We have an African American man in the White House. Still, Jesse Jackson got burned by a hot mic and was heard using that disparaging word when he complained that Obama was “…talking down to black people…telling niggers how to behave.” He publicly apologized for what he called a “crude and hurtful” remark. An ugly political cartoon sparked days of protest outside the offices of the New York Post by citizens who did not think the image of a crazed chimp shot dead by two white policemen was not directed at our president. The artist’s tell tale sign of his real racial motive lay in the purposefully placed “Beware of Dog” sign. In a statement published in the newspaper, Rupert Murdoch—the newspaper’s owner—said he wanted to "…personally apologize to any reader who felt offended, and even insulted."

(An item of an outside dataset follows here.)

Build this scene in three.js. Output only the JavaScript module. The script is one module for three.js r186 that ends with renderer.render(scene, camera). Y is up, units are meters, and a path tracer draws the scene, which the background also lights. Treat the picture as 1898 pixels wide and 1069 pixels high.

On a hot summer night on a stoop in Brooklyn I was the only one of a group of friends—apart from The Mister—over the age of thirty, 
way over. I was the only one of the females who was not in some stage of pregnancy or early motherhood. I was the only native New Yorker. And at some point I listened as the conversation turned to the idea of New York seceding from the United States because we were different from (read: better than) the rest of the country, where presumably most of them had come from.

Those differences will be played down even more since the Pentagon has relaxed its ban on media coverage of returning U.S. war dead by allowing families to decide whether to allow photos and television footage. Red, white and blue will be the only colors draped over the identical gray coffins.

And I suppose we can take heart that advertising has solved the racial quandary and will come to the rescue—via the children—with a new campaign for Play-Doh, making even the Ku Klux Klan adorable.